Friday, October 10, 2008

.Net Developers Get It

.Net programmers get it - Instantly Become a Better Programmer (then worry about learning TDD).   The provocative title of this blog ignores the potential TDD has as one tool for learning good design but I think few would argue with the point that good code and good design are easier to test.

This blog points to Robert Martin's articles which identify the basic principles of OO design.   I've read and reread these articles.   Most were written in 1996 for C++ Magazine.   These articles will be important to developers as long as we are doing object oriented development.

Here are the principles Bob Martin wrote about -

The Single Responsibility Principle

The Open-Closed Principle

Liskov Substitution Principle

Interface Segregation Principle

Dependency Inversion Principle

DRY and Single Level of Abstraction (SLAP) should also be on this list.   You can have a lot of fun learning about SLAP watching this video,

Unfactoring From Patterns: Job Security Through Code Obscurity.


The .Net blog also links to Glenn Vanderburg's Tactical Design presentation.   Glenn quotes 'The Mythical Man Month' - good design can be taught and later in his talk he clarifies this and states that mentoring is the only way he has found to teach design.   He also makes an excellent point about good design - it is only from good design that deeper, essential domain problems become apparent.

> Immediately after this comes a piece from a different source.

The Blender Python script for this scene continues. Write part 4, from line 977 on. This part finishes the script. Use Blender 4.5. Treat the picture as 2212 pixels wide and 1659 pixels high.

Per page six of the Dependency Inversion Principle article, with DI, the strucure of a well designed object oriented program is "inverted" with respect to the dependency structure of traditional procedural methods. Figure 2 shows a seemingly decoupled solution but, note that the construction of the components is ignored in this figure. When a naive developer adds component construction to these classes, the coupling returns, again making the business logic dependent on lower level components!


The clearest discussion of the two contexts in which coupling rears its head is in the first two drawings and accompanying text of this blog.   Collaboration coupling is often necessary and good.   For instance, in a Sales application, a Customer should know about his Order and his Payment.   Constructor coupling is a cross-cutting concern that complicates software development. Continuing the previous example, I, as a customer, am not asked to create my order history but, within the application, the Customer class often is. The discussions of Dependency Inversion and Dependency Injection address both Collaborator and Constructor coupling.


When Robert Martin's article focuses on the lamp design, the business logic he is so keen on making reusable is harder to identify.   Locating the business logic is easier in the Copy program, the reuse of which Martin identifies as the goal of his efforts in that domain - see page 4. After reading the article, go back and try to arrive at a decoupled solution that includes object construction for the Copy Program with just the components shown.   It can't be done. If constructing components adds coupling that would otherwise not be there, what are we to do? Cue dependency injection.


Martin Fowler's article on DI is focused on the use of dependency injection (not inversion) to eliminate coupling that would develop from code that constructs components. As I understand what Fowler is saying, to fully benefit from dependency inversion involves both using interfaces (per DIP article) and having an assembler that performs object construction and injection.


The basic principles listed in the .Net post are essential.   Unless you learn to recognize what is good code and what is bad code you risk being stuck in a horrible twilight zone. The two paragraphs on page six of Martin's article beginning with "Consider the implications of high level modules that depend upon low level modules" and "This predicament is absurd!" really impressed me. Structured Design as I learned it in the 80s got it completely wrong. Structured top-down design is like the waterfall methodology for code. Dependency inversion can be applied to RPG and COBOL to decouple high level modules from low level modules. So, avoid 1980s style Structured Design when writing Java and please use Spring DI for your Java.